The U.S. military launched a program Wednesday called Hack the Air Force that encourages skilled hackers to find vulnerabilities and security holes in the military branch’s computer systems.

The initiative — known as a bug bounty program — is the third such reward system set up by the Department of Defense to encourage outside researchers to help the government improve security in exchange for cash rewards.

Read: Pentagon Launches Bug Bounty Program To Improve US Government Cybersecurity

“We have malicious hackers trying to get into our systems every day,” Peter Kim, the Air Force's chief information security officer, said in a statement. “It will be nice to have friendly hackers taking a shot and, most importantly, showing us how to improve our cybersecurity and defense posture.”

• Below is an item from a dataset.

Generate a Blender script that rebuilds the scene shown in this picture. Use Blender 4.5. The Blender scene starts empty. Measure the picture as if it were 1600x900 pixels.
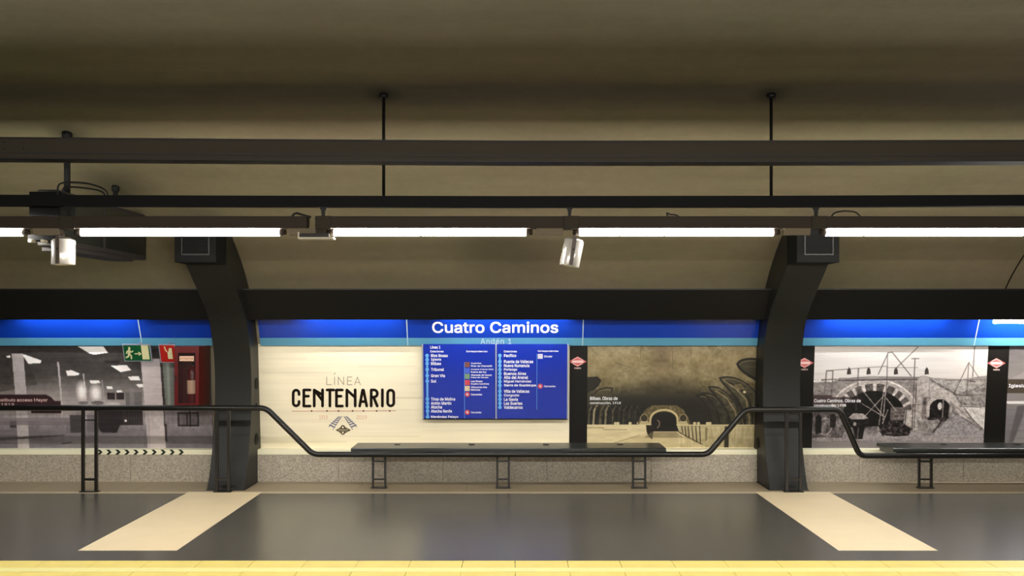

The program will ask hackers with to test the security of the Air Force’s public-facing system. The concept behind bug bounty programs is to encourage users to report potential vulnerabilities in exchange for cash rewards so the bounty holder can patch the security hole before an attacker can exploit it.

The Hack the Air Force initiative will mark the first occasion the U.S. military will allow non-U.S.-resident hackers to participate. Foreign participants have to be located in the United Kingdom, Canada, New Zealand or Australia — close allies who are part of the “Five Eyes” agreement for intelligence sharing.

“This outside approach — drawing on the talent and expertise of our citizens and partner-nation citizens — in identifying our security vulnerabilities will help bolster our cybersecurity,” Air Force Chief of Staff Gen. David L. Goldfein said in a statement.

Hackers who want to partake in the Hack the Air Force program will be required to register and undergo a vetting process before they are allowed to participate — a hurdle that many private sector companies with bug programs do not require.

Read: Air Force Hack: Unsecured Drive Leaks U.S. Military Applications, Social Security Numbers, More

The first of the cybersecurity defense initiatives, Hack the Pentagon, was launched by the Defense Digital Service in April 2016. The first bug bounty program run by the federal government, Hack the Pentagon attracted 1,400 registrants and received nearly 200 reports within the first six hours of its existence. It has paid out $75,000 in bounties so far.

Registration for the Hack the Air Force program will open May 15 on the HackerOne website, and submissions from civilian hackers and security researchers will be accepted from March 30 through June 23. The Air Force hasn’t specified what the payout will be for the program.